Given the film’s enthusiasm for stuff coming out of peoples’ arses and its overall quality, I’m probably not the first one using the word “turd” to describe Dreamcatcher. Bizarre train wreck is rather appropriate too, particularly when describing a film directed by Lawrence Kasdan and written by William Goldberg and Kasdan, men who one would expect to do better.

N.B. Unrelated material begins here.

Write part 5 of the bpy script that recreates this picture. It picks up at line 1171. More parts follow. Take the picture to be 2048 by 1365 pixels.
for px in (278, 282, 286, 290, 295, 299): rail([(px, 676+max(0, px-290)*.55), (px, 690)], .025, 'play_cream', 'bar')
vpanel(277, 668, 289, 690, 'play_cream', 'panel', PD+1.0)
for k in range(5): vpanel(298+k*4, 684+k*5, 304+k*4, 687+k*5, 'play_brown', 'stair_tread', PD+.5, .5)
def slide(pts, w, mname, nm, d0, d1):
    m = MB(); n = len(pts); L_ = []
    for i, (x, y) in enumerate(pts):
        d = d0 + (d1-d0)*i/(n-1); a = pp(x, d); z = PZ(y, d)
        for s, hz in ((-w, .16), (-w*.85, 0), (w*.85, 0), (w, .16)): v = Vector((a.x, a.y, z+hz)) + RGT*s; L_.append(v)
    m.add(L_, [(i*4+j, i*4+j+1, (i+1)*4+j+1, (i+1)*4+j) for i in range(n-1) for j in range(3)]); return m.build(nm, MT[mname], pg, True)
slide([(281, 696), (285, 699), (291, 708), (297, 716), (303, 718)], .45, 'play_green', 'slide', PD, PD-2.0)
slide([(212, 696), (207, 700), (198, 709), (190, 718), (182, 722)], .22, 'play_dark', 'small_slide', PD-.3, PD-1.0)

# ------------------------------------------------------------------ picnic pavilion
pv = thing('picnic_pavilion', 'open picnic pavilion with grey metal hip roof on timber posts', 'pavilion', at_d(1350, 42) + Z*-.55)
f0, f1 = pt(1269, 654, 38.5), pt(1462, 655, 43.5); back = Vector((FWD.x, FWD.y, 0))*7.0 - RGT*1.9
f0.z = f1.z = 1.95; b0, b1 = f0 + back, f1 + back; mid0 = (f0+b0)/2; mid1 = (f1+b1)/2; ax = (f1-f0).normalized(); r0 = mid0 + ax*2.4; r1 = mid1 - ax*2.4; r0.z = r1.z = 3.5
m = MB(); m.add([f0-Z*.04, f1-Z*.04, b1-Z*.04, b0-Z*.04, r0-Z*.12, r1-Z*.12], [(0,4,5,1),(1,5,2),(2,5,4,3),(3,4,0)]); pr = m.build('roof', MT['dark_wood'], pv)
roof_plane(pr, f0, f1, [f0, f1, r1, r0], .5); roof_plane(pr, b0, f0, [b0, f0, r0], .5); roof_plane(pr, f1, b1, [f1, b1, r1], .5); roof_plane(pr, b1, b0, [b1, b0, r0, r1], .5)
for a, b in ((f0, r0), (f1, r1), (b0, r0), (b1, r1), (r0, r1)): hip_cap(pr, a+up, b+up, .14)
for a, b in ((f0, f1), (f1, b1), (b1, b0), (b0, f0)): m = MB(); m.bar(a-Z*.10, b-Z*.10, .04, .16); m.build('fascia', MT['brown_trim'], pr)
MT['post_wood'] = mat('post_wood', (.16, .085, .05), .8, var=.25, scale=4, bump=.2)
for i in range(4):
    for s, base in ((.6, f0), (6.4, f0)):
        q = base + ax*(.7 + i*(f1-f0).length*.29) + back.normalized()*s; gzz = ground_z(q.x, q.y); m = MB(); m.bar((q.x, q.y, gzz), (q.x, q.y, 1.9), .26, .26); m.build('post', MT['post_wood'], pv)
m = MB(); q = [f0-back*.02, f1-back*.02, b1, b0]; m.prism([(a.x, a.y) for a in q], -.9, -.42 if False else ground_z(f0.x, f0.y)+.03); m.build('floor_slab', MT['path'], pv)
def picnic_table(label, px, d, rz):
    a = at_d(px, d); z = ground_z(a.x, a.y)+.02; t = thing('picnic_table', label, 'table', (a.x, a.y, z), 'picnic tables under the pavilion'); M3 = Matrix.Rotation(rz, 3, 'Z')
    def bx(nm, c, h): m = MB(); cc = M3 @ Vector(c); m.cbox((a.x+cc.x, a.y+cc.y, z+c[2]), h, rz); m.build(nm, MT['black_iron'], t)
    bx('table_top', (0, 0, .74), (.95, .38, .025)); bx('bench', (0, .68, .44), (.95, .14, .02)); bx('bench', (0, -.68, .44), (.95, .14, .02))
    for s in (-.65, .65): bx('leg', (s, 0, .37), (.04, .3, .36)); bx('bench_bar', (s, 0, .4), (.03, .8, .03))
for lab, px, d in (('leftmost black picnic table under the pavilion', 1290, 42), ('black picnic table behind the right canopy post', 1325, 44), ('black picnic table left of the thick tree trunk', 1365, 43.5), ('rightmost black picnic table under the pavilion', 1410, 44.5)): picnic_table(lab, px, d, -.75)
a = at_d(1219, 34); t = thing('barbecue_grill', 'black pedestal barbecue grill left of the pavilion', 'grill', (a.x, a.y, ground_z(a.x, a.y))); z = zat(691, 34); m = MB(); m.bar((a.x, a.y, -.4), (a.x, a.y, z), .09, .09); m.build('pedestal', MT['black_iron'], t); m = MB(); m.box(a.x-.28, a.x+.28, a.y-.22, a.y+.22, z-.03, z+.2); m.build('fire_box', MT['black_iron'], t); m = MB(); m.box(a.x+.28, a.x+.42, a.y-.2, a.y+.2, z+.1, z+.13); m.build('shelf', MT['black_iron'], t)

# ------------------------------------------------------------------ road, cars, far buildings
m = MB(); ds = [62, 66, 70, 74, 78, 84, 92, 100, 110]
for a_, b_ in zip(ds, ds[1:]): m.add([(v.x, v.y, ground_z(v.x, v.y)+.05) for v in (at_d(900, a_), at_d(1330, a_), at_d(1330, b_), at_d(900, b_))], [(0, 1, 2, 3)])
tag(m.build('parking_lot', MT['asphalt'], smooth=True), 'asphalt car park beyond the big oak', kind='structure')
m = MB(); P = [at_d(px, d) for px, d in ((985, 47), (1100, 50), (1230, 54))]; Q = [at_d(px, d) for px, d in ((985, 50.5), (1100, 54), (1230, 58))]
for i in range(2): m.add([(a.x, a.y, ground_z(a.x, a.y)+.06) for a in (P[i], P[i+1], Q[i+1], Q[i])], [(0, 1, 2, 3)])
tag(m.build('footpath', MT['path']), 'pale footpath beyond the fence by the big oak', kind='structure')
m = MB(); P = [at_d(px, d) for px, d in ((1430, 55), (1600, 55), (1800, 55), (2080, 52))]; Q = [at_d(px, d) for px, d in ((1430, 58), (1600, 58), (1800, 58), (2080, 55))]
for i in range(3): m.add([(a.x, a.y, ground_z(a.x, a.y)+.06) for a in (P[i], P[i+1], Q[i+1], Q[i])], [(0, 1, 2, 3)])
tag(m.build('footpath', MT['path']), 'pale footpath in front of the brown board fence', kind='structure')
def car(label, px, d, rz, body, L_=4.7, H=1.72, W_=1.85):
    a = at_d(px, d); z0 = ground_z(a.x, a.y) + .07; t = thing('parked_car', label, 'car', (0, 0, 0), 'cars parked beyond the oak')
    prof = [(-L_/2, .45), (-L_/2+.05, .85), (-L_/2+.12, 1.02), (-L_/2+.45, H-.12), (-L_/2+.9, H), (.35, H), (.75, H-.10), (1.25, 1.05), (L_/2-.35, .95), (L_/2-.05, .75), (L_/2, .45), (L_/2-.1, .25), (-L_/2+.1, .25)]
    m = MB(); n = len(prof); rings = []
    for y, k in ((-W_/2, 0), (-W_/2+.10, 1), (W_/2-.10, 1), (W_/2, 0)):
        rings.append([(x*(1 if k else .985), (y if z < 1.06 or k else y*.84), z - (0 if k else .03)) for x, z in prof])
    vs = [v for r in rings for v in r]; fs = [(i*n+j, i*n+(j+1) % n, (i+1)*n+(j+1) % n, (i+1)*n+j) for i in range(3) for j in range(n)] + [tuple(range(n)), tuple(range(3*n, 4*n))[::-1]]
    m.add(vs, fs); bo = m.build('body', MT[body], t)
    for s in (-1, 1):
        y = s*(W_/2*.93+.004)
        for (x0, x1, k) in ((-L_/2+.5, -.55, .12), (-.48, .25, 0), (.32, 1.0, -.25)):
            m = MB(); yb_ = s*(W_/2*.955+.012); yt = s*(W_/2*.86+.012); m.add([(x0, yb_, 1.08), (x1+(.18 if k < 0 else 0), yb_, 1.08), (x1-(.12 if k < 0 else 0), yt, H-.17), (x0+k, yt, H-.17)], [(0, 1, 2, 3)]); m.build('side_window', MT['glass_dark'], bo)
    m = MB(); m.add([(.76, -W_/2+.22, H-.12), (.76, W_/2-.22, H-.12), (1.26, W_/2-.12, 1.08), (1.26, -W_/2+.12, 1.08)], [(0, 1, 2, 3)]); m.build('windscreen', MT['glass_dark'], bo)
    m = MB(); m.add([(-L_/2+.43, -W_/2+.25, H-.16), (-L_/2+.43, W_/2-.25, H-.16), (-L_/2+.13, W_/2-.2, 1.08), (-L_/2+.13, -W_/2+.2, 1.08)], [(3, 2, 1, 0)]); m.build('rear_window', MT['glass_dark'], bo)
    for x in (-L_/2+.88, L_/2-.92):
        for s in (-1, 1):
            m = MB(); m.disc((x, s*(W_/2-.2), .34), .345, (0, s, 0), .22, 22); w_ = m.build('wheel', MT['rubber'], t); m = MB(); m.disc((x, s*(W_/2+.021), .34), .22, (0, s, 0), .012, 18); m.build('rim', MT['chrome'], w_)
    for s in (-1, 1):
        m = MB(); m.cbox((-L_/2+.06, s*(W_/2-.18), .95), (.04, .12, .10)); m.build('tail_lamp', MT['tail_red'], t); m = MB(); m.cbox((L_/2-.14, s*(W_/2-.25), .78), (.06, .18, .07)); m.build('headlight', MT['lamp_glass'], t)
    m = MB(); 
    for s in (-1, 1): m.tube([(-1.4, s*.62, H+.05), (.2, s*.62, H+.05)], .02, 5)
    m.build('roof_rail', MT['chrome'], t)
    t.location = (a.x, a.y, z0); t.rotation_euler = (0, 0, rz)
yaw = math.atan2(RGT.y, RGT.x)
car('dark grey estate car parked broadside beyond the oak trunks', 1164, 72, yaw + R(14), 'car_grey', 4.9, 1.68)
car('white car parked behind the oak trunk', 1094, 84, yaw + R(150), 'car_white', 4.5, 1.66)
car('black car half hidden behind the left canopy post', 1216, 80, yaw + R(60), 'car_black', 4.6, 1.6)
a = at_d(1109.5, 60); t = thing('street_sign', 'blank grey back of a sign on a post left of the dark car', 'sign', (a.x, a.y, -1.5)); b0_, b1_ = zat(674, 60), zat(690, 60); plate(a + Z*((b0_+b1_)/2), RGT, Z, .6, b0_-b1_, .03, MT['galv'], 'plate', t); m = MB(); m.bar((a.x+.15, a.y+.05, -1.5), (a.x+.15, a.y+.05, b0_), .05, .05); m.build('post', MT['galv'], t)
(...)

Sure, the Stephen King novel this is based on seems more like King just letting the favourite bits of his subconscious stream onto paper instead of writing a structured novel (or what goes as “structured” in his specific case), giving us a sort of Little Stevie’s Greatest Hits, so turning it into a decent movie surely would have meant rather difficult scripting work including judicious cutting and quite a few changes to make the thing flow or just make basic sense. Ironically, Goldman does change a lot about the story, but none of the changes seem useful to make anything work better on screen. In fact, there’s little about the script that works at all: the dialogue is generally preposterously bad, leading to cartoony one-note performances it is difficult to blame the cast for; the plot – and the way characters act – makes little sense and is pretty damn absurd without ever reaching the dream-like quality that could save the film; and the supposed suspense scenes are dragging along like nobody’s business.

That dragging does of course come with the territory of turning a deeply silly alien invasion plot into a slow and ponderous 130 minute colossus of a movie full of scenes that don’t seem to ever, ever want to end for no dramatic or practical reason. But what do I expect of a movie whose idea of suspense is “will the evil alien manage to lift a manhole cover before Morgan Freeman and Tom Sizemore end their completely pointless helicopter versus gun fight?”.

Another puzzling bit is the near total absence of female characters that make one dream of the presence of The Girl or The Wife. Making one or two of the friends women would clearly have been beyond even the wildest imagination of a film repeatedly calling its main villain “Mister Gay”.
On the plus side, Dreamcatcher is usually bad in unexpected and puzzling ways, and if one has the patience, one just might take a look at what crawled out of the asses of Kasdan and Goldman and have a good laugh at it.